苫小牧のニュース

「名乗り出て」と妻 林業作業員ライフル死から1週間

(2011年 2/11)

遺影に手を合わせる泉加里さん

 厚真町の民有林で、安平町早来の新渡戸勝彦さん(45)が間伐作業中に銃弾に当たって死亡した事件が11日で1週間。苫小牧署は、現場で目撃されたハンター2人が事情を知っているみて行方を追っているものの、有力な情報はつかめていない。遺族は「一刻も早く名乗り出てほしい」と訴えた。

 「結婚して3年。これから家族でいろいろ楽しもうと話をしたばかりだったのに…」。新渡戸さんの妻泉加里さん(44)は仏壇の夫の遺影に手を合わせ、涙ぐんだ。

 悲劇は4日。いつも通りの朝。「じゃあ、行ってくる」、「気を付けてね」。それが夫婦の最後の会話になった。

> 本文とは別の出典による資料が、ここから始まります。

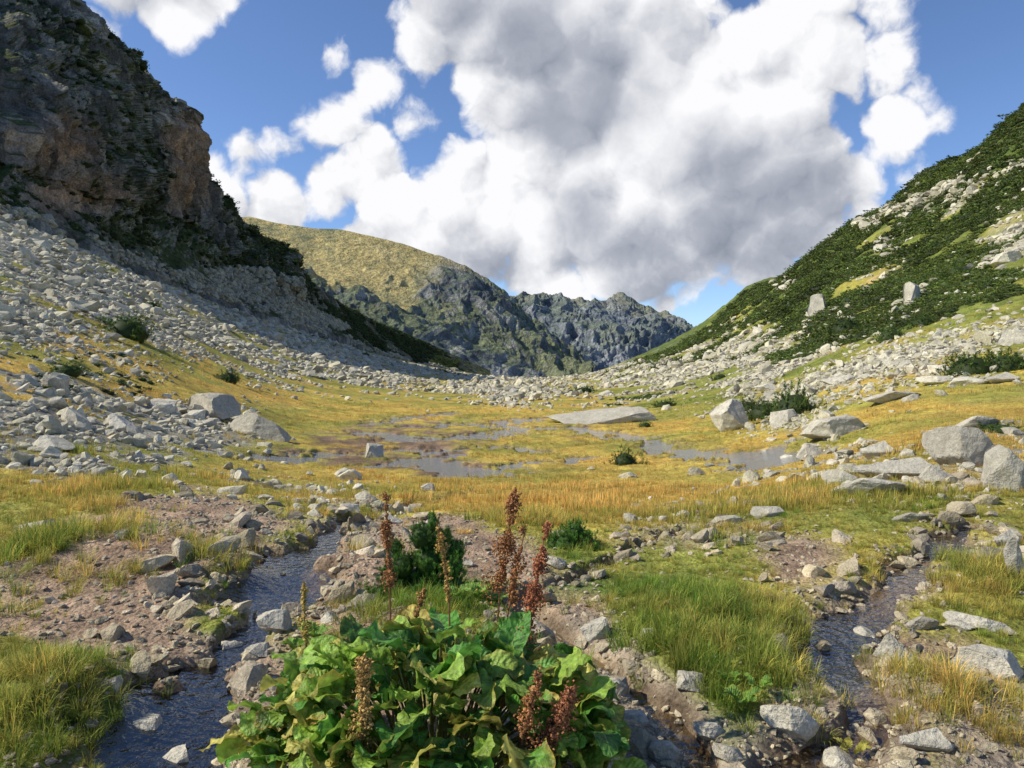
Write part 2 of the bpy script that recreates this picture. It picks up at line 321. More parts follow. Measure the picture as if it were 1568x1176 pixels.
# ------------------------------------------------------------------ mountains from profiles in image pixels with assumed depths
def net(cols,R,C):
    px=np.array([c[0] for c in cols],float); K=len(cols[0][1])
    py=np.array([[p[0] for p in c[1]] for c in cols],float); Y=np.array([[p[1] for p in c[1]] for c in cols],float)
    cx=np.linspace(px[0],px[-1],C)
    PY=np.stack([np.interp(cx,px,py[:,k]) for k in range(K)]); YY=np.stack([np.interp(cx,px,Y[:,k]) for k in range(K)])
    t=np.linspace(0,K-1,R); k0=np.clip(t.astype(int),0,K-2); f=(t-k0)[:,None]
    PYr=PY[k0]*(1-f)+PY[k0+1]*f; YYr=YY[k0]*(1-f)+YY[k0+1]*f
    Xr=(cx[None]-CX)/FOC*YYr; Zr=CAMZ+(HY-PYr)/FOC*YYr
    tt=t[:,None]/(K-1)*np.ones_like(Xr)
    f0=np.stack([Xr[0]*.9,YYr[0]*.9,Zr[0]-.12*YYr[0]],-1)[None]
    top=np.stack([Xr[-1],YYr[-1],Zr[-1]],-1)
    bk=[top+np.array([-d*.3,d,0])-np.array([0,0,1])*(d*.8) for d in (YYr[-1].mean()*.01,YYr[-1].mean()*.05,YYr[-1].mean()*.25)]
    G=np.concatenate([f0,np.stack([Xr,YYr,Zr],-1),np.stack(bk)],0)
    tt=np.concatenate([np.zeros((1,C)),tt,np.ones((3,C))],0); SX=np.repeat(cx[None],len(G),0)
    SY=np.concatenate([PYr[:1],PYr,PYr[-1:],PYr[-1:],PYr[-1:]],0)
    return G,tt,SX,SY
def normals(G):
    a=np.gradient(G,axis=1); b=np.gradient(G,axis=0); nn=np.cross(a,b); return nn/(np.linalg.norm(nn,axis=-1,keepdims=True)+1e-9)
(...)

悲報は、一緒に山で作業していた同僚からの電話だった。目の前が真っ暗になり、今も信じられない、という。まじめで口数が少なく、頑固なところもあったが、優しかった夫。暖かくなったら趣味のバイクに乗りたい、夏になったら海に行こう、バーベキューもしたいね―。家族の夢は、一発の銃弾で無残に壊された。

 「心当たりのあるハンターは出てきてほしい」と泉加里さんは言った。

 新渡戸さんと同僚の2人は4日午前7時ごろ、間伐作業現場に入った。9時30分ごろ、銃声が聞こえた。同僚が辺りを見回すと、200メートルほど先の町道にオレンジ色のベストを着たハンター2人が青色系のRV車(レジャー用車)で立ち去るのを目撃。あおむけに倒れている新渡戸さんを発見した。

 司法解剖の結果、右脇腹から左胸に掛けて、銃弾が貫通したような傷があった。ハンターが撃ったライフル銃の弾丸に当たった可能性が高い、が苫小牧署の見方。業務上過失致死の疑いで捜査している。

 ライフルの銃弾や薬きょうを現場付近で探しているものの、まだ見つかっていない。10日は雪の下の地面も掘り返した。

 道内約4300人のライフル銃所持者から事情を聴いている。厚真町内や近郊のコンビニエンスストアの防犯カメラも調べた。立ち去ったRV車の車種や走行経路の特定しようとの試みだ。捜査は難航している。